Caro BE

No Bloco de Esquerda, os dirigentes estão muito mais à esquerda do que os votantes. Os eleitores do BE são mais liberais, são em geral mais europeístas e nem sempre comungam do antiamericanismo dos seus dirigentes.

No seguimento das eleições legislativas e com a inauguração de um novo ciclo político muito se tem falado da necessidade de uma reflexão ideológica no PSD face à reorganização geral da direita. Mas então e a esquerda, estará ela dispensada, neste momento, de debate doutrinal?

Parece claro que o PS não tem esse tipo de angústias. Contra a tendência europeia de erosão do centro, a maioria absoluta do partido português do centro-esquerda parece assegurar, pelo menos para já, que o seu posicionamento está correto e corresponde aos anseios do eleitorado.

Também no PCP não parece haver lugar para dramas existenciais, apesar da pesada derrota eleitoral do partido. Um partido que não mudou uma vírgula à sua ideologia com a queda do Muro de Berlim não irá certamente mudar por causa do resultado de umas eleições burguesas. O PCP permanecerá o que é até desaparecer.

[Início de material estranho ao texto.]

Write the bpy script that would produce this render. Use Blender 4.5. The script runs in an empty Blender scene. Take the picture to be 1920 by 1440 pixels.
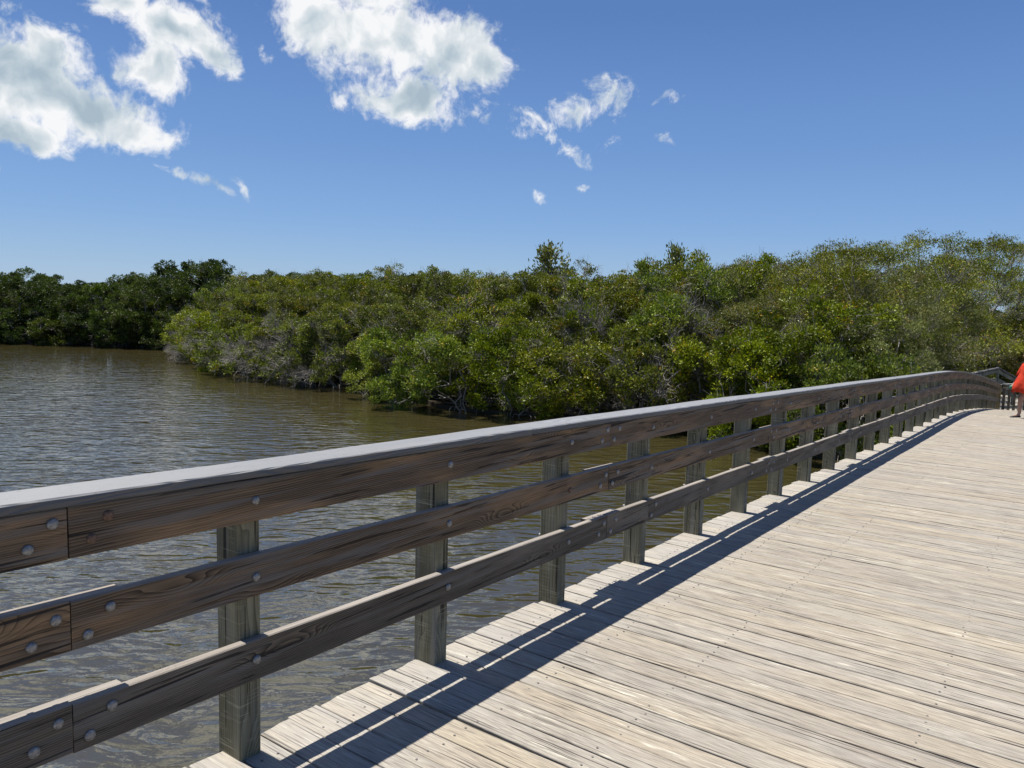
import bpy, bmesh, math, random
import numpy as np
from mathutils import Vector, Matrix, Euler
random.seed(11); np.random.seed(11)
scene = bpy.context.scene
col = scene.collection

# ------------------------------------------------------------------ camera
CAM_R = Vector((0.80789958, 0.58873634, 0.02622564))
CAM_U = Vector((-0.08004191, 0.06553168, 0.99463505))
CAM_F = Vector((-0.5838592, 0.80566439, -0.1000666))
cam_data = bpy.data.cameras.new("camera")
cam = bpy.data.objects.new("camera", cam_data)
col.objects.link(cam)
cam.matrix_world = Matrix(((CAM_R.x, CAM_U.x, -CAM_F.x, 2.2835),
                           (CAM_R.y, CAM_U.y, -CAM_F.y, 0.0),
                           (CAM_R.z, CAM_U.z, -CAM_F.z, 1.5933),
                           (0, 0, 0, 1)))
cam_data.sensor_width = 36
cam_data.lens = 36 * 1442 / 1920
cam_data.clip_start = 0.05
cam_data.clip_end = 3000
scene.camera = cam

# ------------------------------------------------------------------ light
SUN_DIR = Vector((-0.31, -0.012, 1.0)).normalized()      # towards the sun
SUN_EL = math.asin(SUN_DIR.z)
sun_data = bpy.data.lights.new("sun", 'SUN')
sun_data.energy = 5.0
sun_data.angle = math.radians(0.53)
sun_data.color = (1.0, 0.955, 0.88)
sun = bpy.data.objects.new("sun", sun_data)
col.objects.link(sun)
sun.rotation_euler = SUN_DIR.to_track_quat('Z', 'Y').to_euler()

scene.view_settings.view_transform = 'Standard'
scene.view_settings.look = 'None'
scene.view_settings.exposure = 0.7
scene.view_settings.gamma = 1.0
scene.view_settings.use_curve_mapping = False
scene.cycles.max_bounces = 7
scene.cycles.diffuse_bounces = 3
scene.cycles.glossy_bounces = 3
scene.cycles.transmission_bounces = 3

world = bpy.data.worlds.new("World")
scene.world = world
world.use_nodes = True
SKY_STRENGTH = 0.10


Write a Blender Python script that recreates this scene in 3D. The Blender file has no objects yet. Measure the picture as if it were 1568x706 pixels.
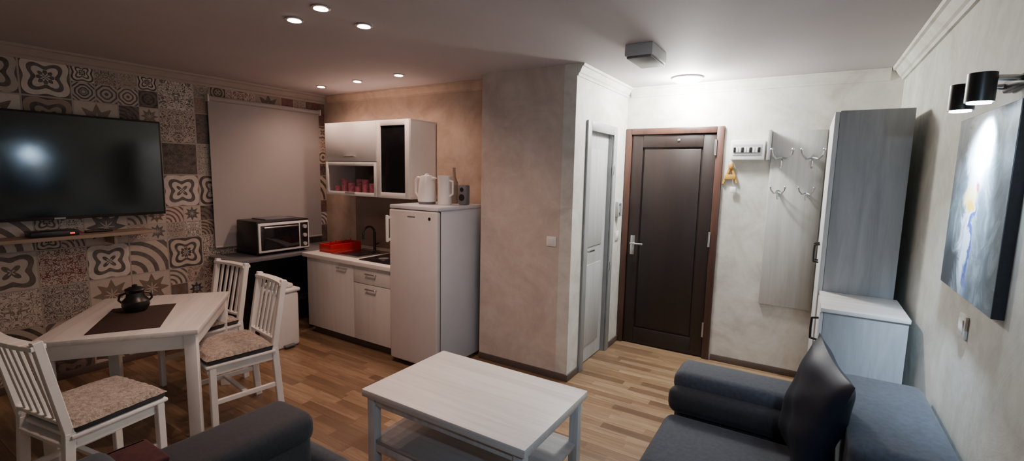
import bpy, bmesh, math, random
from mathutils import Vector, Matrix
random.seed(3)
PI = math.pi

# ------------------------------------------------------------------ node helpers
class NT:
    def __init__(s, name):
        s.m = bpy.data.materials.new(name); s.m.use_nodes = True
        s.t = s.m.node_tree; s.t.nodes.clear()
        s.out = s.t.nodes.new('ShaderNodeOutputMaterial')
        s.tc = None
    def put(s, sock, v):
        if v is None: return
        if isinstance(v, bpy.types.NodeSocket): s.t.links.new(v, sock)
        else: sock.default_value = v
    def node(s, ty, **kw):
        n = s.t.nodes.new(ty)
        for k, v in kw.items(): setattr(n, k, v)
        return n
    def co(s):
        if s.tc is None: s.tc = s.node('ShaderNodeTexCoord')
        return s.tc.outputs['Object']
    def math(s, op, a, b=None, c=None):
        n = s.node('ShaderNodeMath', operation=op)
        s.put(n.inputs[0], a); s.put(n.inputs[1], b); s.put(n.inputs[2], c)
        return n.outputs[0]
    def sep(s, v):
        n = s.node('ShaderNodeSeparateXYZ'); s.put(n.inputs[0], v); return n.outputs
    def comb(s, x, y, z):
        n = s.node('ShaderNodeCombineXYZ')
        s.put(n.inputs[0], x); s.put(n.inputs[1], y); s.put(n.inputs[2], z); return n.outputs[0]
    def scale(s, v, sc):
        n = s.node('ShaderNodeMapping'); s.put(n.inputs[0], v); n.inputs['Scale'].default_value = sc
        return n.outputs[0]
    def noise(s, v, sc, det=4, rough=.5, dist=0):
        n = s.node('ShaderNodeTexNoise'); s.put(n.inputs['Vector'], v)
        n.inputs['Scale'].default_value = sc; n.inputs['Detail'].default_value = det
        n.inputs['Roughness'].default_value = rough; n.inputs['Distortion'].default_value = dist
        return n.outputs[0]
    def white(s, v):
        n = s.node('ShaderNodeTexWhiteNoise', noise_dimensions='3D'); s.put(n.inputs['Vector'], v)
        return n.outputs
    def ramp(s, f, stops, const=False):
        n = s.node('ShaderNodeValToRGB'); s.put(n.inputs[0], f)
        e = n.color_ramp.elements
        if const: n.color_ramp.interpolation = 'CONSTANT'
        while len(e) < len(stops): e.new(.5)
        for i, (p, c) in enumerate(stops):
            e[i].position = p; e[i].color = (*c, 1)
        return n.outputs[0]
    def mix(s, f, a, b, mode='MIX'):
        n = s.node('ShaderNodeMix', data_type='RGBA', blend_type=mode)
        if isinstance(a, tuple) and len(a) == 3: a = (*a, 1)
        if isinstance(b, tuple) and len(b) == 3: b = (*b, 1)
        s.put(n.inputs[0], f); s.put(n.inputs[6], a); s.put(n.inputs[7], b)
        return n.outputs[2]
    def bsdf(s, col, rough=.5, metal=0, bump=None, bstr=.2, bdist=.01, spec=None, coat=0, sheen=0):
        n = s.node('ShaderNodeBsdfPrincipled')
        if isinstance(col, tuple) and len(col) == 3: col = (*col, 1)
        s.put(n.inputs['Base Color'], col); s.put(n.inputs['Roughness'], rough)
        n.inputs['Metallic'].default_value = metal
        if spec is not None: n.inputs['Specular IOR Level'].default_value = spec
        n.inputs['Coat Weight'].default_value = coat
        n.inputs['Sheen Weight'].default_value = sheen
        if bump is not None:
            b = s.node('ShaderNodeBump'); s.put(b.inputs['Height'], bump)
            b.inputs['Strength'].default_value = bstr; b.inputs['Distance'].default_value = bdist
            s.t.links.new(b.outputs[0], n.inputs['Normal'])
        s.t.links.new(n.outputs[0], s.out.inputs[0])
        return s.m

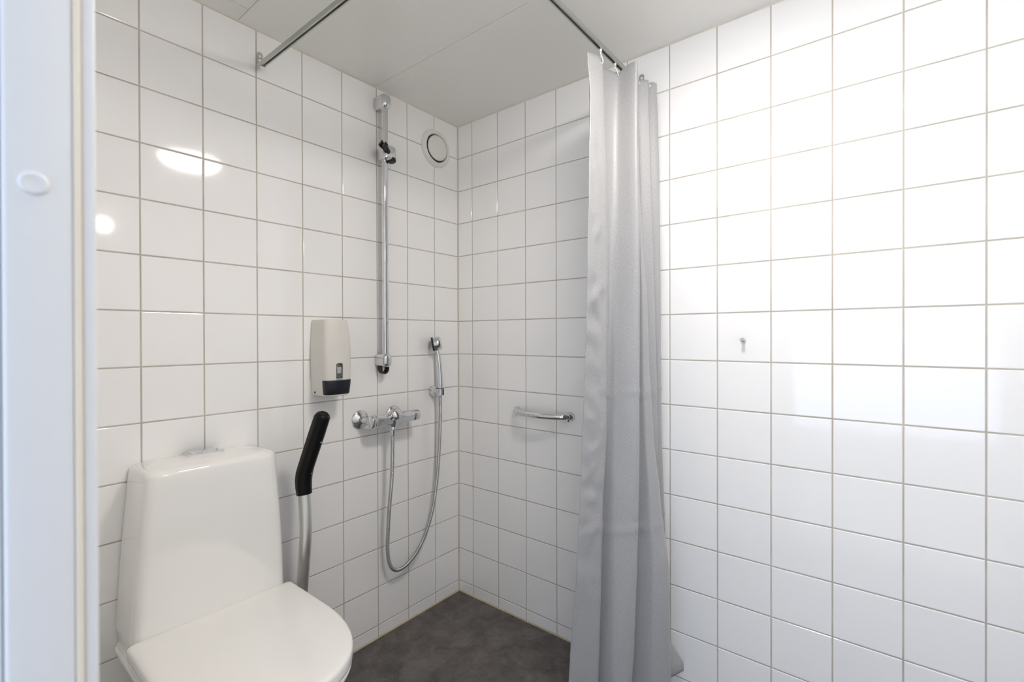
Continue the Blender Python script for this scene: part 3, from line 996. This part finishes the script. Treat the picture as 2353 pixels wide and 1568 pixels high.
t = thing('hand_shower', 'small chrome hand shower held near the corner with its ribbed hose hanging in a loop', 'hand shower', (0.05, WHY, WHZ))
O = (0.05, WHY, WHZ)
hp = [Vector((0.0500, WHY, 0.944)), Vector((0.0505, WHY, 0.975)), Vector((0.0515, WHY - 0.001, 1.02)), Vector((0.050, WHY - 0.003, 1.07)), Vector((0.045, WHY - 0.0055, 1.115)), Vector((0.038, WHY - 0.008, 1.150))]
hpath = crom(hp, 6)
rr_ = lambda i: 0.0100 if i < 6 else (0.0112 - 0.0025 * (i - 6) / (len(hpath) - 6))
MB(O).tube(hpath, rr_, n=20, up=(0, 1, 0)).build('handle', 'chrome', t, smooth=50)
MB(O).torus(hpath[6], (0, 0, 1), 0.0112, 0.0012, 24, 8).build('collar', 'darkplastic', t, smooth=179)
hc = Vector((0.038, WHY - 0.012, 1.172))
hax = Vector((-0.66, -0.73, -0.17)).normalized()      # spray face turned to the wall
hdm = MB(O)
hdm.lathe(hc - hax * 0.015, hax, [(-0.008, 0.004), (-0.0072, 0.020), (-0.005, 0.0265), (-0.001, 0.0298), (0.014, 0.0305), (0.026, 0.0315), (0.0265, 0.0300)], n=36)
head = hdm.build('head', 'chrome', t, smooth=40)
MB(O).lathe(hc + hax * 0.0114, hax, [(0, 0.0312), (0.005, 0.0308), (0.0078, 0.0285), (0.0083, 0.001)], n=36).build('spray_face', 'darkplastic', head, smooth=40)
pts = [HOSE_TOP, (0.0730, -0.4380, 0.765), (0.0700, -0.4395, 0.650), (0.0640, -0.4465, 0.540), (0.0560, -0.4480, 0.440), (0.0480, -0.4450, 0.365), (0.0430, -0.4310, 0.300),
       (0.0400, -0.4050, 0.266), (0.0380, -0.3680, 0.257), (0.0370, -0.3250, 0.270), (0.0370, -0.2800, 0.303), (0.0380, -0.2380, 0.360), (0.0400, -0.2020, 0.450), (0.0430, -0.1810, 0.560), (0.0460, -0.1690, 0.690), (0.0490, -0.1635, 0.820),
       (0.0500, WHY, 0.905), (0.0500, WHY, 0.948)]
raw = crom(pts, 14)
# resample evenly so that the ribs are regular
L_ = [0]
for a, b in zip(raw[:-1], raw[1:]):
    L_.append(L_[-1] + (b - a).length)
pitch_ = 0.0042
cnt = int(L_[-1] / (pitch_ / 4))
res_, k = [], 0
for i in range(cnt + 1):
    s = L_[-1] * i / cnt
    while k < len(L_) - 2 and L_[k + 1] < s:
        k += 1
    f = (s - L_[k]) / max(1e-9, L_[k + 1] - L_[k])
    res_.append(raw[k].lerp(raw[k + 1], f))
rib = (0.0060, 0.0075, 0.0079, 0.0075)
MB(O).tube(res_, lambda i: rib[i % 4], n=12, up=(1, 0, 0)).build('hose', 'hose', t, smooth=179)

# ------------------------------------------------------------------ air valve
VY, VZ = -0.141, 2.046
t = thing('air_valve', 'round cream-white exhaust air valve high on the left wall beside the corner', 'air vent', (0, VY, VZ))
O = (0, VY, VZ)
MB(O).lathe((0.0002, VY, VZ), (1, 0, 0), [(0.0, 0.0825), (0.003, 0.0830), (0.007, 0.0815), (0.012, 0.0755), (0.0150, 0.0690), (0.0148, 0.0655), (0.0130, 0.0628), (0.009, 0.0612), (0.004, 0.0605), (0.0012, 0.0600)], n=64, cap1=False).build('outer_ring', 'vent', t, smooth=50)
MB(O).lathe((0.0004, VY, VZ), (1, 0, 0), [(0, 0.0598), (0.0012, 0.0598)], n=48).build('duct_shade_disc', 'vent_shade', t, smooth=40)  # flat dark disc painted as the shaded depth behind the valve gap
MB(O).lathe((0.0016, VY, VZ), (1, 0, 0), [(0.0, 0.012), (0.012, 0.012), (0.0060, 0.0500), (0.0080, 0.0545), (0.0110, 0.0555), (0.0150, 0.0545), (0.0172, 0.0515), (0.0190, 0.0440), (0.0198, 0.030), (0.0202, 0.002)], n=64).build('valve_disc', 'vent', t, smooth=50)

# ------------------------------------------------------------------ grab bar
GZ = 0.888
t = thing('grab_bar', 'short bowed chrome grab bar on the right wall beside the curtain', 'grab bar', (0.48, 0, GZ))
O = (0.48, 0, GZ)
gx0, gx1 = 0.352, 0.618
gpth = [(gx0, -0.0025, GZ), (gx0 + 0.004, -0.014, GZ), (gx0 + 0.018, -0.030, GZ)]
for k in range(1, 16):
    f = k / 16
    gpth.append((gx0 + 0.030 + (gx1 - gx0 - 0.060) * f, -0.038 - 0.022 * math.sin(PI * f), GZ))
gpth += [(gx1 - 0.018, -0.030, GZ), (gx1 - 0.004, -0.014, GZ), (gx1, -0.0025, GZ)]
gpth = crom(gpth, 4)
MB(O).tube(gpth, lambda i: 0.0122, n=20).build('bar', 'chrome', t, smooth=179)
for x, s_ in ((gx0, 1), (gx1, -1)):
    fo = MB(O)
    fo.loft([[(x + s_ * sh_ + rx * math.cos(a), -d, GZ + rz * math.sin(a)) for a in [2 * PI * k / 28 for k in range(28)]] for d, rx, rz, sh_ in
             ((0.0003, 0.0185, 0.0172, 0.0), (0.004, 0.0180, 0.0168, 0.0005), (0.010, 0.0160, 0.0150, 0.002), (0.017, 0.0140, 0.0134, 0.005), (0.022, 0.0122, 0.0122, 0.008))])
    foot = fo.build('mounting_foot', 'chrome', t, smooth=60)
    MB(O).lathe((x + s_ * 0.004, -0.012, GZ - 0.0145), (0, 0, -1), [(0, 0.0022), (0.004, 0.0022), (0.0045, 0.0016)], n=10).build('set_screw', 'darkplastic', foot, smooth=40)

# ------------------------------------------------------------------ wall hook
t = thing('wall_hook', 'tiny chrome peg hook on a white tile of the right wall', 'hook', (1.2405, 0, 1.190))
O = (1.2405, 0, 1.190)
hkm = MB(O)
hkm.lathe((1.2405, -0.0002, 1.190), (0, -1, 0), [(0, 0.0062), (0.007, 0.0062), (0.0085, 0.0058), (0.0095, 0.0042), (0.015, 0.0040), (0.0165, 0.0050), (0.0178, 0.0055), (0.0248, 0.0055), (0.0255, 0.0049)], n=28)
hkm.build('peg', 'chrome', t, smooth=40)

Mas na área do Bloco de Esquerda algo parece mover-se. A intervenção agreste de Boaventura Sousa Santos (BSS) foi desagradável no tom mas relevante na substância. BSS considera que o Bloco deveria tornar-se uma espécie de Livre em tamanho grande. De imediato os dirigentes do Bloco tentaram descredibilizá-lo publicamente, através de Fernando Rosas, mas sem endereçar em nenhum momento a questão de fundo que ele levantara.

Note-se que o BE sempre foi um partido complexo, desde logo por ser formado a partir de correntes tão diversas como o trotskismo do PSR, o maoismo da UDP e o marxismo crítico da Política XXI. Mas a grande questão ideológica que hoje se coloca ao BE não tem a ver com estas discussões do passado, nem com a clivagem posterior entre as tendências “Socialismo” e “Esquerda Alternativa”. Pelo menos visto a partir de fora, o problema hoje reside cada vez mais na oposição entre, por um lado, a visão vanguardista comum às várias correntes e tendências internas do partido e, por outro lado, a visão da qual BSS se fez porta-voz, de um partido não vanguardista, não antissistema, aberto à mudança societária (no fundo, a mesma questão geral subjacente a sucessivas saídas do partido ao longo dos anos, de Rui Tavares a Ana Drago).

O problema maior, mais evidente hoje em dia do que alguma vez no passado, é que a visão vanguardista é comum à maioria dos dirigentes do Bloco, enquanto a postura antivanguardista e mais reformista caracteriza os seus eleitores. Enquanto no PS e no PCP existe alinhamento ideológico entre os dirigentes desses partidos e aqueles que neles votam, tal não se verifica no Bloco. Neste partido, os dirigentes estão muito mais à esquerda do que os votantes. Os votantes do Bloco são mais liberais, sobretudo na economia, são em geral mais europeístas e nem sempre comungam do antiamericanismo dos seus dirigentes.

Por isso os votantes do BE mudam facilmente não só para o Livre e para o PS, mas também para os partidos da direita, agora sobretudo para a Iniciativa Liberal. Aquilo que fixou durante muito tempo os eleitores do Bloco não foi a adesão a um partido vanguardista, anticapitalista e revolucionário - mais próximo do PCP do que do PS - e cuja natureza eles em geral ignoram. Aquilo que fez a boa fortuna do Bloco foi antes a sua coragem na defesa das chamadas “causas fraturantes”. Terminada esta agenda – que será encerrada com a questão da eutanásia - o Bloco fica definitivamente confrontado com o arcaísmo ideológico dos seus dirigentes e, confrontados com ele, os eleitores preferem outras paragens.

Será mesmo, caro BE, que um verdadeiro aggiornamiento ideológico poderá continuar a ser evitado?